- TASK OBJECTIVE: Output the lines below exactly, please, from the first line until the line with "(.12, .10, .08), .9, noise=.3, nscale=3)", counting both.

- PROVIDED DATA:
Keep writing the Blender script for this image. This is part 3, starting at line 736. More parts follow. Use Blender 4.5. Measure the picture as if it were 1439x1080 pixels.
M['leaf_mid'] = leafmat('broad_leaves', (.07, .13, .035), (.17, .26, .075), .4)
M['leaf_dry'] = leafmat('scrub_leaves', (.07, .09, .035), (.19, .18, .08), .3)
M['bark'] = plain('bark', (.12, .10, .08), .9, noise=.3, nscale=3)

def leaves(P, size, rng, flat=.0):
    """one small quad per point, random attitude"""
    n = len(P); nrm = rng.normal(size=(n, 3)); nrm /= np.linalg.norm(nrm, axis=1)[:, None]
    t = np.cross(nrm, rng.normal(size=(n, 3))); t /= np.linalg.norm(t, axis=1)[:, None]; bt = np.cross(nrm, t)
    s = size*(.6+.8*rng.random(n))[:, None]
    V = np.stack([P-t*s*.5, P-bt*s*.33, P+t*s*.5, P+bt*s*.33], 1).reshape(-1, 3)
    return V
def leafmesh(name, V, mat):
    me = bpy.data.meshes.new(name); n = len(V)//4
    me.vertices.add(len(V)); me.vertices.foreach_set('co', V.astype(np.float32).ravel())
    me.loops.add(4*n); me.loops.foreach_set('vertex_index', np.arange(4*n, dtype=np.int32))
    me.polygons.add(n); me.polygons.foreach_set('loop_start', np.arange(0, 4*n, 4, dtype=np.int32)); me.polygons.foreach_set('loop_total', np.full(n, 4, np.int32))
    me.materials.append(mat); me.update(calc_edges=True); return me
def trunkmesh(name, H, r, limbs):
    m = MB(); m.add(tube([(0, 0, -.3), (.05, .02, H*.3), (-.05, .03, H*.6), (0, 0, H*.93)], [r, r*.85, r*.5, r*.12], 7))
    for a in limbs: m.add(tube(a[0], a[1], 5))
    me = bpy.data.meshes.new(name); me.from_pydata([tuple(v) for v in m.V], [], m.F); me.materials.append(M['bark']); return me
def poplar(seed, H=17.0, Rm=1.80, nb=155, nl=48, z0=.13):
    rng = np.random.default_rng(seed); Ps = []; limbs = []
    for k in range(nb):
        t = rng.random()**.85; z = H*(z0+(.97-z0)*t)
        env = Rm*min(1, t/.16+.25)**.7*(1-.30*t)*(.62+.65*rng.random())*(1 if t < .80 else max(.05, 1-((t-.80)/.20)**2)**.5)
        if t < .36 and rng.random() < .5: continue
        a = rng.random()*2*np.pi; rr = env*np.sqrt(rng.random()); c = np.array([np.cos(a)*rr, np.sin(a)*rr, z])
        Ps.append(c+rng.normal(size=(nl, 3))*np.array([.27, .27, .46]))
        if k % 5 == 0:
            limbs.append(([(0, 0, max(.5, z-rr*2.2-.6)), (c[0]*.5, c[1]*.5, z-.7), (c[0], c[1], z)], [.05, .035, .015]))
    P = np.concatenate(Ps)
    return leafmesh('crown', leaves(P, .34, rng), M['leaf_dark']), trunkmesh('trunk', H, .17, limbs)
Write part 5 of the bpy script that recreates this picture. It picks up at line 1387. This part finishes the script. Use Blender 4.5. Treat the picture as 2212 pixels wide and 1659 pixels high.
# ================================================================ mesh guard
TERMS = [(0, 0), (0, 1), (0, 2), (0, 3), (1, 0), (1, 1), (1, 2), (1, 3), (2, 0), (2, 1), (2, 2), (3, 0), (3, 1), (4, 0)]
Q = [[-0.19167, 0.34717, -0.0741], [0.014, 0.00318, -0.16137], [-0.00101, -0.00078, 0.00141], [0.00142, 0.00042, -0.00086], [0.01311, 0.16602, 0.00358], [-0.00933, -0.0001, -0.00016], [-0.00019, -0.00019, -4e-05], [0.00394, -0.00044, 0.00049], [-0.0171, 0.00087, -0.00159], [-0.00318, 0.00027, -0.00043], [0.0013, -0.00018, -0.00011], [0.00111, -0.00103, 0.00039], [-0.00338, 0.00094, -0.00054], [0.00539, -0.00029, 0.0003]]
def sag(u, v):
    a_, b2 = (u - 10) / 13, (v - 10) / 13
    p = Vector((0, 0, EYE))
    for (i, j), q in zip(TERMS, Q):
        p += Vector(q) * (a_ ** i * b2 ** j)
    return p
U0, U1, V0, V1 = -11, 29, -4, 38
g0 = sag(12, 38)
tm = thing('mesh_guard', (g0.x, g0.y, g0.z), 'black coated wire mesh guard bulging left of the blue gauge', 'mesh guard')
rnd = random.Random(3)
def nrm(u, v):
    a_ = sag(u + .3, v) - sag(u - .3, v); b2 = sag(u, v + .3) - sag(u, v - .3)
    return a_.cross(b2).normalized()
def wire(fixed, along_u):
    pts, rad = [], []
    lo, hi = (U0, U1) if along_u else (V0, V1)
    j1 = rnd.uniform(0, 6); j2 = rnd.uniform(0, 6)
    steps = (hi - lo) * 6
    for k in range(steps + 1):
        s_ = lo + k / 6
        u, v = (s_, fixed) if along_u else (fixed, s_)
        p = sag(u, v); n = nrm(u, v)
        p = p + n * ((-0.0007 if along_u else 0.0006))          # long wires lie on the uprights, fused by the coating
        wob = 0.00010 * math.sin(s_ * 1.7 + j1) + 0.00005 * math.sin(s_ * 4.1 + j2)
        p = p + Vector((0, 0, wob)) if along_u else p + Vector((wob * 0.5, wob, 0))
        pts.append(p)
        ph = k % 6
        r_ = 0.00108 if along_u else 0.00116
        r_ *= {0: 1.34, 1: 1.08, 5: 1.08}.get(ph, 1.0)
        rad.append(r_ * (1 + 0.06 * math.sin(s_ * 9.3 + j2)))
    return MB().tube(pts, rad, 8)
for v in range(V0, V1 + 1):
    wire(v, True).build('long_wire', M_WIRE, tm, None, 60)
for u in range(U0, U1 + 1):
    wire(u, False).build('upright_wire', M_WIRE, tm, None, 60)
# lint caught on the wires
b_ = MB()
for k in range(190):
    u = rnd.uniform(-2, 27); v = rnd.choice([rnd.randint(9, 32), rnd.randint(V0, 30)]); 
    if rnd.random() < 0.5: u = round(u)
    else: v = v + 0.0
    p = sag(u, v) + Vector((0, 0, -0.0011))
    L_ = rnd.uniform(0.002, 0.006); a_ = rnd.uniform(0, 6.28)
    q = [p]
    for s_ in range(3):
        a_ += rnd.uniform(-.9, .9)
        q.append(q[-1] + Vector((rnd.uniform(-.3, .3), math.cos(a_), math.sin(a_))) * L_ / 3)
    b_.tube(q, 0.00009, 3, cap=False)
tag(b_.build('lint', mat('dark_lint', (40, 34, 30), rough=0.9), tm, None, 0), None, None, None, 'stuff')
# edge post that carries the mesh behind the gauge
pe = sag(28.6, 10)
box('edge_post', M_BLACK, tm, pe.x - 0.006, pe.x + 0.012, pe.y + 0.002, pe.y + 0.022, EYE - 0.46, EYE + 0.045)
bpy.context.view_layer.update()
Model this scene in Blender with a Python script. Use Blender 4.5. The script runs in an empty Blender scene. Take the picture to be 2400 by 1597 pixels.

- OUTPUT FOR THIS EXERCISE:
Keep writing the Blender script for this image. This is part 3, starting at line 736. More parts follow. Use Blender 4.5. Measure the picture as if it were 1439x1080 pixels.
M['leaf_mid'] = leafmat('broad_leaves', (.07, .13, .035), (.17, .26, .075), .4)
M['leaf_dry'] = leafmat('scrub_leaves', (.07, .09, .035), (.19, .18, .08), .3)
M['bark'] = plain('bark', (.12, .10, .08), .9, noise=.3, nscale=3)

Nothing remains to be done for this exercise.